Others are less convinced. “I think the important thing is that we get to sustainable flight,” says GKN’s Pritchard. “I absolutely believe that the UK can play a significant role in that. But getting it all done in the UK, when you look at how aircraft are produced today globally, that would be one heck of a challenge.”

In other sectors, Hutton points out, the UK has taken steps to insulate itself post-Brexit from issues with global supply chains. In 2017, the government announced funding support for a center to develop batteries for electric cars, eliminating reliance on a critical component not manufactured in-country. Something similar may be necessary for green aviation.

Green aerospace technologies are still in development. The corporate mechanisms required to deliver them commercially are yet to be determined. Perhaps a new UK OEM would not be a top-down, state-created single entity like Airbus but a self-created, bottom-up collaboration between similarly inclined and aligned SMEs.

“If any country should be confident it can build whole aircraft, it should be the UK,” says Hutton. “For some reason we’ve lost the confidence that we can do it.
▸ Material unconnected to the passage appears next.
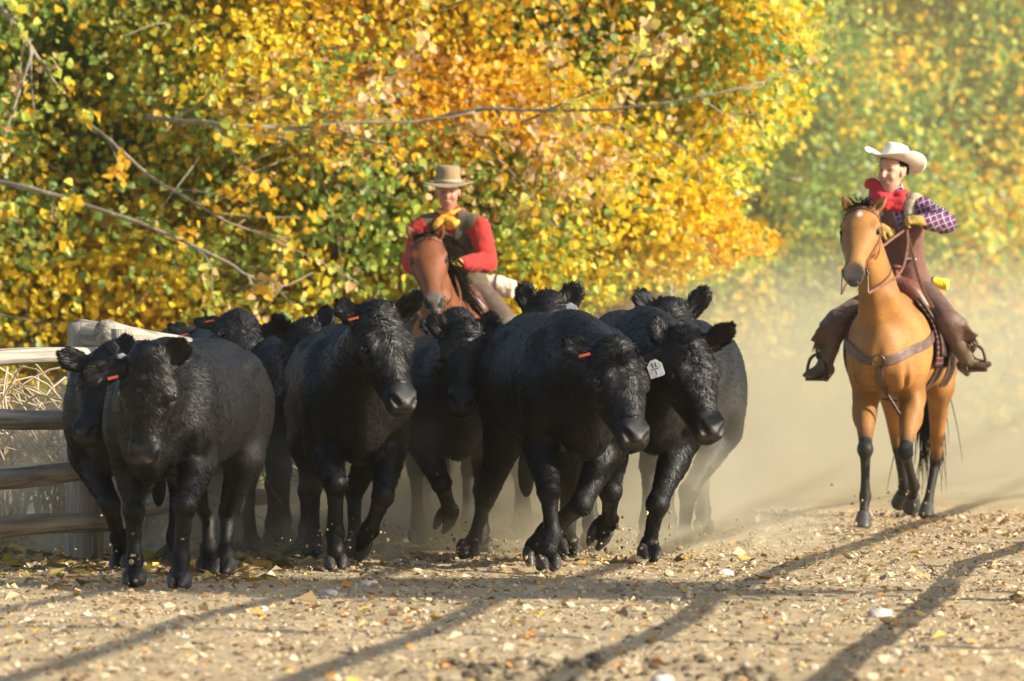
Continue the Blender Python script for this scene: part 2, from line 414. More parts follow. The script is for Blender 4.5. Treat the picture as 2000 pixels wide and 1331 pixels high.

But now we’ve got a window of opportunity to reintroduce whole commercial aircraft manufacturing in the UK in a space that is actually not that worrying to customers for our supply chain business.

“Every industry that’s been disrupted in the last three or four decades has thought they weren’t going to be the one that was going to be disrupted next,” Hutton notes. “And that’s exactly what’s happening here. And I don’t think people get it.

“We’ve gotten so comfortable just putting our money into technologies. Whenever you challenge the UK to put funding into the whole-aircraft side, you just get that slight: ‘Well, we’re never going to do that,’” he says.

“I think, really? Is that something that was true five years ago because the only way to enter the market in a commercially viable space was in single-aisle or twin-aisle [production] where there’s far too much competition—or have people not [yet] realized the world has changed?”